Although some of you might find it hard to believe, I sometime use the old-fashioned USPS mail system (so-called snail mail). And sometimes (not very often) I have to send my mail overseas (typically to some other English-speaking country [I speak no foreign language]).
Oh, it is really easy. Just take the letter to the front window. And the lady there stamps it with this postal bar code. Then the foreign country, as I understand it, gets a share of the money I spent for the letter. And of course, like any other mail, I include my return address on it.
But that got me to thinking. What if my letter has to be returned for some reason AFTER it reaches its country of destination?
I mean will they send it back to the US, and have the USPS then return it to me? That seems a lot of trouble–to say nothing of very expensive.

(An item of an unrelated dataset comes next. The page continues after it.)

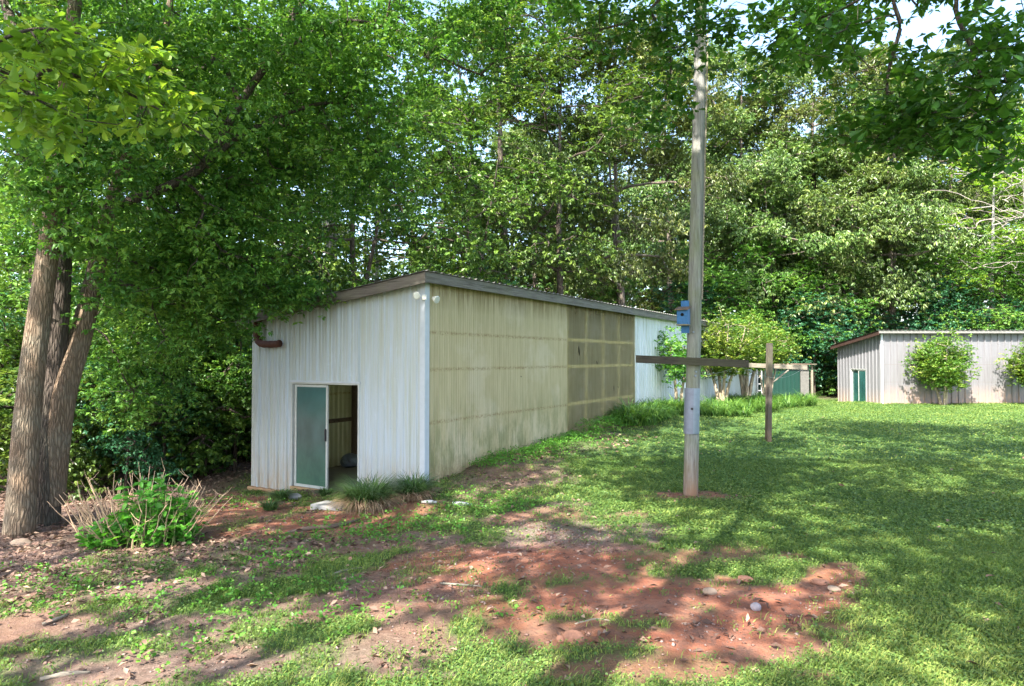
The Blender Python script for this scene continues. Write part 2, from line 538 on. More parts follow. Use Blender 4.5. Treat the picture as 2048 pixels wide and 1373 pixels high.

Keep in mind my overseas mail has never been returned. So I don’t know what would happen if it couldn’t be delivered for some reason.
I bought something on eBay from a guy in Germany and sent him $40 bucks in cash. It was returned about two months later due to a bad address. Intact. This was only about a year ago.
I assume the cost to mail something internationally includes the cost to return the letter to you for the small percentage of times they have to do that. I bet it’s fairly rare.
If you mail a package overseas, you have to fill in a Customs Declaration. Part of the form (at least in the US) is a space where you indicate what to do with undeliverable mail - it can either be destroyed or sent back to you.
The Universal Postal Union, to which virtually all countries are signatory, guarantees that every country handles all incoming mail the same as their own. The revenue for the stamp goes only to the originating country.